Lately, I’ve been doing payment process audits for several e-commerce stores.
I’ve seen a lot of different setups, and honestly, I keep noticing a few basic issues that surprisingly come up quite often.
Here are some mistakes I see e-commerce stores making in their payment processes:
1. Limited payment options
Not everyone wants to pay using traditional methods. Some prefer other options like PayPal, BLIK, Apple Pay, or even buy now, pay later (BNPL) – e.g. Klarna, Affirm or PayPo.
Limiting your payment options means losing customers who don’t see their preferred way to pay. It’s a simple fix that can drive conversions.
2. Overcomplicating the checkout
The more steps in your checkout process, the more customers drop off.
Asking for too much info or redirecting them to a different page to complete payment? That’s a recipe for abandoned carts.
Keep it simple. Make it fast. One-click checkouts should be the goal.
3. Ignoring failed payment recovery
Payment failures happen. But not doing anything about it is a huge mistake.
Set up automated retries, follow up with reminders, and offer alternate payment methods if the first attempt fails. Recovering failed payments can mean the difference between a lost sale and a successful one.
4. No local payment methods for international customers
If you’re selling internationally, you need to think about local payment preferences.
In the USA, many customers prefer payment options like Venmo or American Express. In the Netherlands, they use iDEAL.
Not offering these options tells your international customers that you don’t understand them. And they leave.
5. Lack of transparency on payment fees
Hidden fees are a conversion killer. If customers see unexpected charges during checkout (e.g. additional fees for using some particular payment method), they’re more likely to abandon their cart.
Be upfront.
Show all costs clearly.
Building trust leads to higher conversions and more repeat business.
6. No mobile-friendly payment options
More and more transactions are happening on mobile. If your payment methods aren’t mobile-optimized or don’t include convenient mobile payment options like Apple Pay or Google Pay, you’re missing out.
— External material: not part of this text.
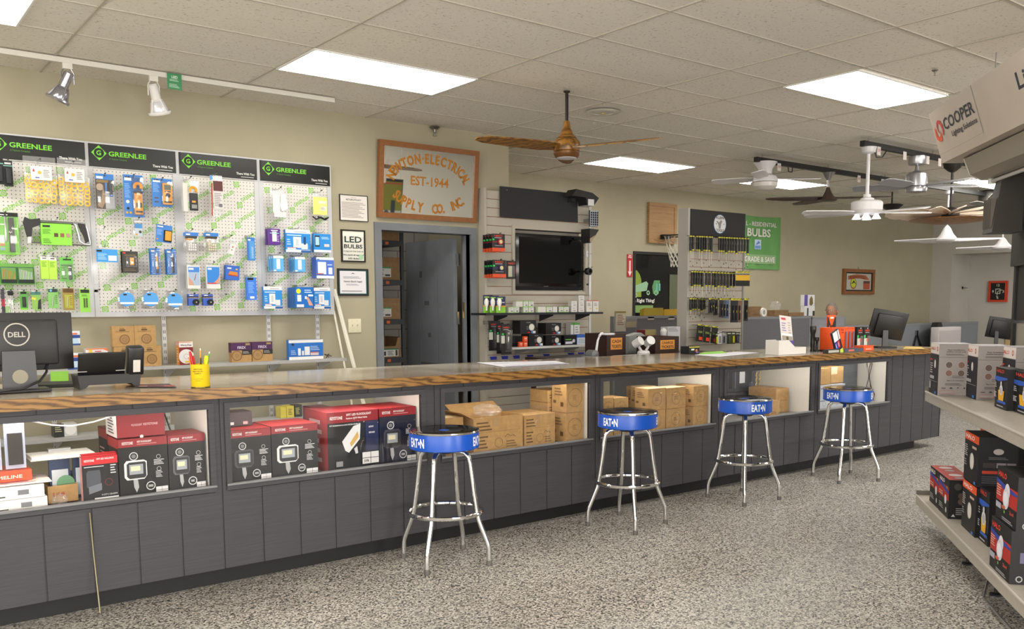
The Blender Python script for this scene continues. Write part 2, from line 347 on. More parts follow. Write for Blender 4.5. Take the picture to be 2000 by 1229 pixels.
struct(w.build('window_1'))
# ---------------- lights in the ceiling ----------------
EM = bpy.data.materials.new('lit_diffuser'); EM.use_nodes = True; b_ = EM.node_tree.nodes['Principled BSDF']
b_.inputs['Base Color'].default_value = (.9, .9, .9, 1); b_.inputs['Emission Color'].default_value = (1, .955, .88, 1); b_.inputs['Emission Strength'].default_value = PANEL
def troffer(x, y, lab, w=1.2192, d=.6096, z=CEIL, g='ceiling light panels'):
    e = empty('ceiling_light', (x, y, z), lab, 'ceiling light', g)
    f = MB(); W = .012
    f.box(-w/2, -d/2, -.004, w/2, -d/2+W, .01, WHITE).box(-w/2, d/2-W, -.004, w/2, d/2, .01, WHITE).box(-w/2, -d/2+W, -.004, -w/2+W, d/2-W, .01, WHITE).box(w/2-W, -d/2+W, -.004, w/2, d/2-W, .01, WHITE)
    f.build('frame', e); MB().box(-w/2+W, -d/2+W, -.002, w/2-W, d/2-W, .008, EM).build('diffuser', e)
LX = [(3.058, 5.64, 'lit rectangular ceiling panel above the mirror sign, nearest the pegboards'), (6.16, 3.85, 'lit rectangular ceiling panel nearest the hanging lighting sign'),
      (7.37, 7.47, 'lit rectangular ceiling panel just beyond the bronze ceiling fan'), (10.0, 7.47, 'lit ceiling panel partly hidden by the white hugger fan blades'),
      (12.2, 5.7, 'lit ceiling panel seen between the black fan tracks at right'), (12.2, 3.85, 'lit ceiling panel low at right behind the hanging light fixtures'), (.33, 5.64, 'lit ceiling panel cut by the top left corner')]
for x, y, l in LX: troffer(x, y, l)
for i, (x, y) in enumerate([(3.06, 2.0), (-.6, 2.0), (3.06, -1.6), (6.7, -1.6), (-.6, -1.6), (9.15, 1.4), (12.8, -1.6), (15.2, 2.0), (15.2, 5.7), (9.15, 3.85), (-2, 5.0), (9.15, -1.6)]): troffer(x, y, 'lit ceiling panel outside the view behind the camera', g='ceiling lights out of view')
troffer(3.9, 7.75, 'small lit panel on the storeroom ceiling', .5, .3)  # unseen panel added to light the storeroom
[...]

Make sure your payment flow is as seamless on a phone as it is on a desktop.
7. Not using payment orchestration
If you’re using just one payment provider, you’re missing opportunities.
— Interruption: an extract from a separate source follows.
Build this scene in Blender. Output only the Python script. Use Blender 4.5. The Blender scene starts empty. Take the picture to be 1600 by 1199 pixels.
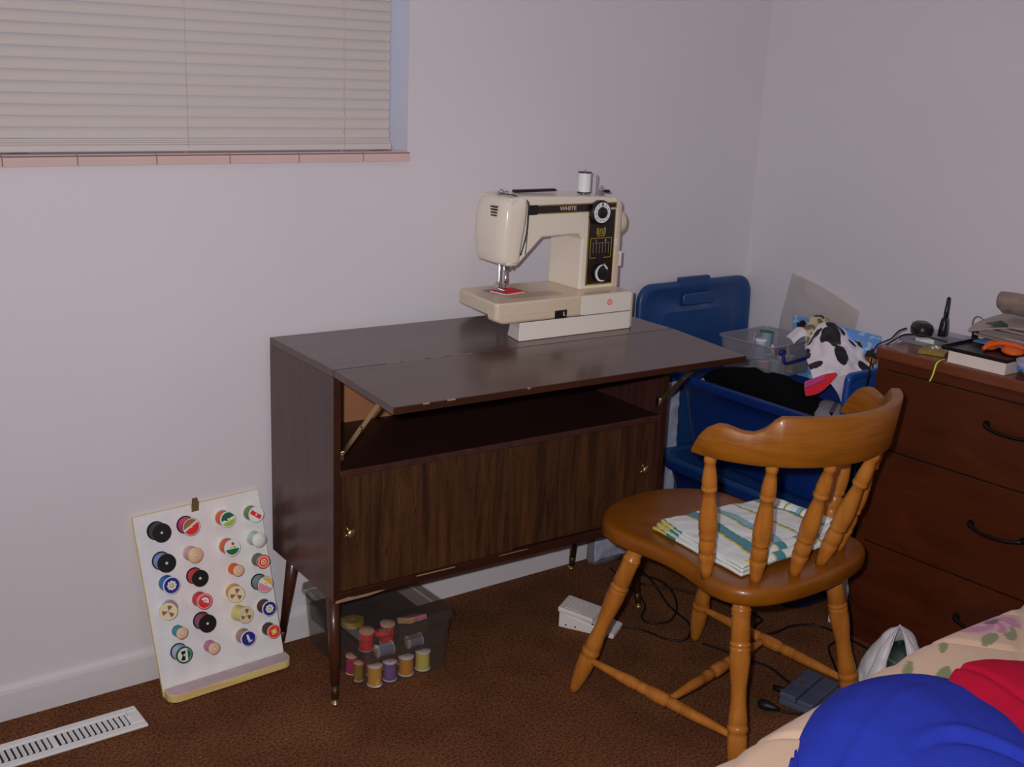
import bpy, bmesh, math, random
import numpy as np
from mathutils import Vector, Matrix, noise
random.seed(7); np.random.seed(7)
S = bpy.context.scene
COL = S.collection
PI = math.pi
# ---------------------------------------------------------------- camera
cd = bpy.data.cameras.new('camera'); cam = bpy.data.objects.new('camera', cd); COL.objects.link(cam)
YAW, PIT, ROL, FPX = 0.6478, -0.2675, 0.0425, 1799.7
cd.sensor_fit = 'HORIZONTAL'; cd.sensor_width = 36; cd.lens = 36*FPX/1600; cd.clip_start = .02; cd.clip_end = 50
fw = Vector((math.sin(YAW)*math.cos(PIT), math.cos(YAW)*math.cos(PIT), math.sin(PIT)))
rt = Vector((math.cos(YAW), -math.sin(YAW), 0)); up = rt.cross(fw)
rt2 = rt*math.cos(ROL)+up*math.sin(ROL); up2 = -rt*math.sin(ROL)+up*math.cos(ROL)
CAM = Vector((-2.6143, -2.3162, 1.355))
M = Matrix((rt2, up2, -fw)).transposed().to_4x4(); M.translation = CAM
cam.matrix_world = M
S.camera = cam
# ---------------------------------------------------------------- world, lamps, exposure
W = bpy.data.worlds.new('world'); S.world = W; W.use_nodes = True
bg = W.node_tree.nodes['Background']; bg.inputs[0].default_value = (.62, .74, 1, 1); bg.inputs[1].default_value = .55
def area(name, loc, target, size, power, color, spread=180):
    l = bpy.data.lights.new(name, 'AREA'); l.shape = 'DISK'; l.size = size; l.energy = power; l.color = color
    l.spread = math.radians(spread)
    o = bpy.data.objects.new(name, l); COL.objects.link(o); o.location = loc
    o.rotation_euler = (Vector(target)-Vector(loc)).to_track_quat('-Z', 'Y').to_euler(); return o
area('camera_flash', CAM + up2*.045 - rt2*.05, CAM+fw*2, .03, 16.5, (1, .985, .98), 140)
area('ceiling_fill', (-1.9, -1.7, 2.36), (-1.9, -1.7, 0), .35, 2.2, (1, .84, .72))  # weak warm fill added overhead for ambient light, no fixture in view
vs = S.view_settings; vs.view_transform = 'Standard'; vs.look = 'None'; vs.gamma = 1; vs.use_curve_mapping = False
vs.exposure = 0
# ---------------------------------------------------------------- materials
def lin(c): c = c/255.; return c/12.92 if c <= .04045 else ((c+.055)/1.055)**2.4
def rgb(r, g, b, k=1.): return (min(.92, lin(r)*k), min(.92, lin(g)*k), min(.92, lin(b)*k), 1)
MATS = {}
def mat(name, c=(.8,.8,.8,1), rough=.5, metal=0, spec=.5, bump=0, bscale=200, var=0, vscale=20, coat=0, vcol=False, sheen=0, alpha=1):
    if name in MATS: return MATS[name]
    m = bpy.data.materials.new(name); m.use_nodes = True; MATS[name] = m
    nt = m.node_tree; N = nt.nodes; L = nt.links; b = N['Principled BSDF']
    b.inputs['Base Color'].default_value = c; b.inputs['Roughness'].default_value = rough; b.inputs['Metallic'].default_value = metal
    b.inputs['Specular IOR Level'].default_value = spec; b.inputs['Coat Weight'].default_value = coat; b.inputs['Coat Roughness'].default_value = .15
    b.inputs['Sheen Weight'].default_value = sheen; b.inputs['Alpha'].default_value = alpha
    tc = N.new('ShaderNodeTexCoord')
    src = None
    if vcol:
        a = N.new('ShaderNodeVertexColor'); a.layer_name = 'col'; src = a.outputs[0]
    if var:
        n = N.new('ShaderNodeTexNoise'); n.inputs['Scale'].default_value = vscale; n.inputs['Detail'].default_value = 5
        L.new(tc.outputs['Object'], n.inputs['Vector'])
        mr = N.new('ShaderNodeMapRange'); mr.inputs[1].default_value = .3; mr.inputs[2].default_value = .7
        mr.inputs[3].default_value = 1-var; mr.inputs[4].default_value = 1+var; L.new(n.outputs[0], mr.inputs[0])
        mx = N.new('ShaderNodeVectorMath'); mx.operation = 'SCALE'
        if src: L.new(src, mx.inputs[0])
        else: mx.inputs[0].default_value = c[:3]
        L.new(mr.outputs[0], mx.inputs['Scale']); src = mx.outputs[0]
    if src: L.new(src, b.inputs['Base Color'])
    if bump:
        n = N.new('ShaderNodeTexNoise'); n.inputs['Scale'].default_value = bscale; n.inputs['Detail'].default_value = 3
        L.new(tc.outputs['Object'], n.inputs['Vector'])
        bp = N.new('ShaderNodeBump'); bp.inputs['Strength'].default_value = bump; bp.inputs['Distance'].default_value = .002
        L.new(n.outputs[0], bp.inputs['Height']); L.new(bp.outputs[0], b.inputs['Normal'])
    return m
def wood(name, c1, c2, stretch=(1, 1, 12), scale=6, rough=.4, coat=0, fine=0, dark=None, ring=0.):
    m = bpy.data.materials.new(name); m.use_nodes = True; MATS[name] = m
    nt = m.node_tree; N = nt.nodes; L = nt.links; b = N['Principled BSDF']
    tc = N.new('ShaderNodeTexCoord'); mp = N.new('ShaderNodeMapping')
    mp.inputs['Scale'].default_value = [scale*s for s in stretch]
    L.new(tc.outputs['Object'], mp.inputs['Vector'])
    n = N.new('ShaderNodeTexNoise'); n.inputs['Scale'].default_value = 1; n.inputs['Detail'].default_value = 8; n.inputs['Roughness'].default_value = .65
    n.inputs['Distortion'].default_value = .6
    L.new(mp.outputs[0], n.inputs['Vector'])
    cr = N.new('ShaderNodeValToRGB'); cr.color_ramp.elements[0].position = .35; cr.color_ramp.elements[1].position = .65
    cr.color_ramp.elements[0].color = c1; cr.color_ramp.elements[1].color = c2
    L.new(n.outputs[0], cr.inputs[0]); out = cr.outputs[0]
    if dark:
        n2 = N.new('ShaderNodeTexNoise'); n2.inputs['Scale'].default_value = 5; n2.inputs['Detail'].default_value = 6
        mp2 = N.new('ShaderNodeMapping'); mp2.inputs['Scale'].default_value = [scale*s*fine for s in stretch]
        L.new(tc.outputs['Object'], mp2.inputs['Vector']); L.new(mp2.outputs[0], n2.inputs['Vector'])
        mr = N.new('ShaderNodeMapRange'); mr.inputs[1].default_value = .55; mr.inputs[2].default_value = .68; L.new(n2.outputs[0], mr.inputs[0])
        mx = N.new('ShaderNodeMix'); mx.data_type = 'RGBA'; L.new(mr.outputs[0], mx.inputs['Factor']); L.new(out, mx.inputs['A']); mx.inputs['B'].default_value = dark
        out = mx.outputs['Result']
    L.new(out, b.inputs['Base Color']); b.inputs['Roughness'].default_value = rough; b.inputs['Coat Weight'].default_value = coat; b.inputs['Coat Roughness'].default_value = .12
    return m
def clear(name, tint=(.85, .87, .9), gloss=.12, rough=.15, milky=0., mcol=(.6, .6, .62)):
    """thin clear plastic: see-through, a little gloss, some milky scatter"""
    m = bpy.data.materials.new(name); m.use_nodes = True; MATS[name] = m
    nt = m.node_tree; N = nt.nodes; L = nt.links; N.remove(N['Principled BSDF'])
    out = N['Material Output']
    t = N.new('ShaderNodeBsdfTransparent'); t.inputs[0].default_value = (*tint, 1)
    g = N.new('ShaderNodeBsdfGlossy'); g.inputs['Roughness'].default_value = rough
    d = N.new('ShaderNodeBsdfDiffuse'); d.inputs[0].default_value = (*mcol, 1)
    m1 = N.new('ShaderNodeMixShader'); m1.inputs[0].default_value = milky; L.new(t.outputs[0], m1.inputs[1]); L.new(d.outputs[0], m1.inputs[2])
    m2 = N.new('ShaderNodeMixShader'); m2.inputs[0].default_value = gloss; L.new(m1.outputs[0], m2.inputs[1]); L.new(g.outputs[0], m2.inputs[2])
    L.new(m2.outputs[0], out.inputs[0]); return m
# ---------------------------------------------------------------- mesh builder
def frame_to(p0, p1):
    p0, p1 = Vector(p0), Vector(p1); z = (p1-p0).normalized()
    x = z.orthogonal().normalized(); y = z.cross(x)
    m = Matrix((x, y, z)).transposed().to_4x4(); m.translation = p0; return m
class MB:
    def __init__(s): s.v = []; s.f = []; s.m = []; s.sm = []
    def add(s, V, F, T=None, mi=0, smooth=False):
        o = len(s.v)
        for p in V:
            p = Vector(p); s.v.append(tuple(T @ p) if T else tuple(p))
        for f in F: s.f.append([i+o for i in f]); s.m.append(mi); s.sm.append(smooth)
        return s
    def box(s, a, b, T=None, mi=0):
        x0, y0, z0 = a; x1, y1, z1 = b
        V = [(x0,y0,z0),(x1,y0,z0),(x1,y1,z0),(x0,y1,z0),(x0,y0,z1),(x1,y0,z1),(x1,y1,z1),(x0,y1,z1)]
        F = [(3,2,1,0),(4,5,6,7),(0,1,5,4),(1,2,6,5),(2,3,7,6),(3,0,4,7)]
        return s.add(V, F, T, mi)
    def hexa(s, V, mi=0, T=None):  # 8 corners, bottom ring then top ring
        return s.add(V, [(3,2,1,0),(4,5,6,7),(0,1,5,4),(1,2,6,5),(2,3,7,6),(3,0,4,7)], T, mi)
    def prism(s, P, z0, z1, T=None, mi=0, smooth=False):  # CCW polygon in xy, extruded in z
        n = len(P)
        V = [(x, y, z0) for x, y in P]+[(x, y, z1) for x, y in P]
        s.add(V, [tuple(range(n))[::-1], tuple(range(n, 2*n))], T, mi)
        o = len(s.v)-2*n
        for i in range(n):
            j = (i+1) % n; s.f.append([o+i, o+j, o+n+j, o+n+i]); s.m.append(mi); s.sm.append(smooth)
        return s
    def lathe(s, prof, p0=(0,0,0), p1=(0,0,1), n=24, mi=0, smooth=True, cap=True, T=None):  # prof: (z distance, radius)
        Tm = frame_to(p0, p1)
        if T: Tm = T @ Tm
        V = []; F = []
        for z, r in prof:
            for k in range(n): a = 2*PI*k/n; V.append((r*math.cos(a), r*math.sin(a), z))
        for i in range(len(prof)-1):
            for k in range(n):
                j = (k+1) % n; F.append((i*n+k, i*n+j, (i+1)*n+j, (i+1)*n+k))
        s.add(V, F, Tm, mi, smooth)
        if cap:
            o = len(s.v)-len(V)
            if prof[0][1] > 1e-5: s.f.append([o+k for k in range(n)][::-1]); s.m.append(mi); s.sm.append(False)
            if prof[-1][1] > 1e-5: s.f.append([o+(len(prof)-1)*n+k for k in range(n)]); s.m.append(mi); s.sm.append(False)
        return s
    def tube(s, pts, r, n=8, mi=0, closed=False):
        P = [Vector(p) for p in pts]; N = len(P); R = r if isinstance(r, (list, tuple)) else [r]*N
        V = []; F = []; prev = None
        for i, p in enumerate(P):
            a = P[(i-1) % N] if (closed or i) else p; b = P[(i+1) % N] if (closed or i < N-1) else p
            t = (b-a).normalized()
            if prev is None: x = t.orthogonal().normalized()
            else: x = (prev-t*prev.dot(t)).normalized()
            prev = x; y = t.cross(x)
            for k in range(n): an = 2*PI*k/n; V.append(p+(x*math.cos(an)+y*math.sin(an))*R[i])
        for i in range(N if closed else N-1):
            j = (i+1) % N
            for k in range(n): l = (k+1) % n; F.append((i*n+k, i*n+l, j*n+l, j*n+k))
        s.add(V, F, None, mi, True)
        if not closed:
            o = len(s.v)-len(V)
            s.f.append([o+k for k in range(n)][::-1]); s.m.append(mi); s.sm.append(False)
            s.f.append([o+(N-1)*n+k for k in range(n)]); s.m.append(mi); s.sm.append(False)
        return s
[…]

Payment orchestration allows you to route transactions through multiple providers, optimize costs, and increase approval rates.
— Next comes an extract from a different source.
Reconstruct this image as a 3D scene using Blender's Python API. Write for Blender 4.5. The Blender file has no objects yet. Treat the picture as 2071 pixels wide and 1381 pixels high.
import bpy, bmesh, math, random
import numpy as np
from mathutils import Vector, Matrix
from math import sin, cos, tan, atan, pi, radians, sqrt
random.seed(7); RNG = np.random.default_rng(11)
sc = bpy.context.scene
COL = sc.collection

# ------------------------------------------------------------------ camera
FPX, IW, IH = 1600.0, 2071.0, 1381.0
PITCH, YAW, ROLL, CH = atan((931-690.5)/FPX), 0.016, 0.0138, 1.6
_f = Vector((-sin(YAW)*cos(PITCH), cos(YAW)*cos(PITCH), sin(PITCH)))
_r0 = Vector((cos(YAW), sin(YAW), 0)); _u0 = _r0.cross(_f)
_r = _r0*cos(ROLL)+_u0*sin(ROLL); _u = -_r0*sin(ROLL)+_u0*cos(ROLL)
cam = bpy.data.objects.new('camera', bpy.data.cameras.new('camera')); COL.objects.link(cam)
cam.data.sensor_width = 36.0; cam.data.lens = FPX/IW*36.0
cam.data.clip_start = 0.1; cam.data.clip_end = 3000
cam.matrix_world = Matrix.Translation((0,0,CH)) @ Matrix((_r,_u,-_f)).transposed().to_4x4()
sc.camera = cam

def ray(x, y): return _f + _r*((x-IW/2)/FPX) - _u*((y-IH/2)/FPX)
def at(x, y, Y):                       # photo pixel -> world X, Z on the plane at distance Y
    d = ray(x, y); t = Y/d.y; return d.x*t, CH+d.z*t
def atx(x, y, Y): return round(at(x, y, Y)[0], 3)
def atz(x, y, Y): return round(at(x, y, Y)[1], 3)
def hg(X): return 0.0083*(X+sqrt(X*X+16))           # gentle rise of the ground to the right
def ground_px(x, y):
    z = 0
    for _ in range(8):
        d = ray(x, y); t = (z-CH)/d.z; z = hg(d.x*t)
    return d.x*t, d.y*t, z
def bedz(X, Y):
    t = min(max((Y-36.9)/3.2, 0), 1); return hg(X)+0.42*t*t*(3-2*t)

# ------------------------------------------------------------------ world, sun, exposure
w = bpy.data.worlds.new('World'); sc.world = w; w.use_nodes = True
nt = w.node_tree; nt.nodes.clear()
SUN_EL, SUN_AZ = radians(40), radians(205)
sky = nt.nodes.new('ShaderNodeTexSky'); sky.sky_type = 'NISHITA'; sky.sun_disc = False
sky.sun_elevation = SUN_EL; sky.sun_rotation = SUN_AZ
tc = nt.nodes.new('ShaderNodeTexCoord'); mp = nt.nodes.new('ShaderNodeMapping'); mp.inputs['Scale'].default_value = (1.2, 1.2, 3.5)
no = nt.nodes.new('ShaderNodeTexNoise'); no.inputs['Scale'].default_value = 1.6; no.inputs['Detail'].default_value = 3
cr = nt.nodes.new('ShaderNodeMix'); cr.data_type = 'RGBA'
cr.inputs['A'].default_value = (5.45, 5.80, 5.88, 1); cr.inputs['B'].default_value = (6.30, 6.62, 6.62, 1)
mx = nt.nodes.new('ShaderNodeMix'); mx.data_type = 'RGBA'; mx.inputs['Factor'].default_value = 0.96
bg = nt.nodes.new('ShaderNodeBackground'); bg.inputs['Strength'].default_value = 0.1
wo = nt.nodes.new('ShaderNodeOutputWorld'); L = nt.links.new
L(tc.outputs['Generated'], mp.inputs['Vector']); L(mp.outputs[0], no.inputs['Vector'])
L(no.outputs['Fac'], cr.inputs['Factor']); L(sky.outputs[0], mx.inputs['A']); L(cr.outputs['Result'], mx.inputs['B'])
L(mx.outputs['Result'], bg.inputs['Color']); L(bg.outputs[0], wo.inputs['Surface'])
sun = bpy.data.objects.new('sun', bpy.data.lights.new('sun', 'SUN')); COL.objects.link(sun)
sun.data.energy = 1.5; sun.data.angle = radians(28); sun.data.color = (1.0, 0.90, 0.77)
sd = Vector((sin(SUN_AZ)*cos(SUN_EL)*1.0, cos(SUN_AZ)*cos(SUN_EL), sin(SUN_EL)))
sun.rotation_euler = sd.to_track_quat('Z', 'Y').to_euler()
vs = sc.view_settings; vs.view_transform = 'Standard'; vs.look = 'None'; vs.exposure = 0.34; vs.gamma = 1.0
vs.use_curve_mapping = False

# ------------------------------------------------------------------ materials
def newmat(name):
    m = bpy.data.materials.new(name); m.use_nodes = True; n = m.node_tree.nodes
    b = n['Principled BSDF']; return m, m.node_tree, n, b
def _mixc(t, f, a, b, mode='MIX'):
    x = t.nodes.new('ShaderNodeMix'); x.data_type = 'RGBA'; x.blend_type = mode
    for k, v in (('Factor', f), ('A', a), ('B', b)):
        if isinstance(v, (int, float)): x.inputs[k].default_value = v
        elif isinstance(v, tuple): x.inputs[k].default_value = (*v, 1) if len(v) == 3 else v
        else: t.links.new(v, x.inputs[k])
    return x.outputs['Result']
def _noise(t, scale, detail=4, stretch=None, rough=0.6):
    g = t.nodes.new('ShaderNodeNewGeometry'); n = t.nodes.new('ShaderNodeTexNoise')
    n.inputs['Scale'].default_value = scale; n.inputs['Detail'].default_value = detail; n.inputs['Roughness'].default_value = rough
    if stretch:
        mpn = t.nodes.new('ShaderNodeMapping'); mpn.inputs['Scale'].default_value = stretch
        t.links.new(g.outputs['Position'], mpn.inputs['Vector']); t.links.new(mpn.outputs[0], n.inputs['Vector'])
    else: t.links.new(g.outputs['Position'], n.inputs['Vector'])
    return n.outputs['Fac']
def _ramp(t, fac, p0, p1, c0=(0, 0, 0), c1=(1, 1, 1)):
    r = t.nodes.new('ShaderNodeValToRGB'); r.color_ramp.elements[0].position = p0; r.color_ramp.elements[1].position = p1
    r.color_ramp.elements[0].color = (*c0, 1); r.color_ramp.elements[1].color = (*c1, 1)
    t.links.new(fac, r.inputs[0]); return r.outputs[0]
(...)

It’s a powerful tool that gives you flexibility and helps maximize revenue.
E-commerce payments are about more than just accepting money. They’re about making the experience easy, trustworthy, and frictionless.
If your payment process is making any of these mistakes, you’re probably leaving money on the table.
Take a look. Fix what needs fixing. Your customers – and your sales numbers – will thank you.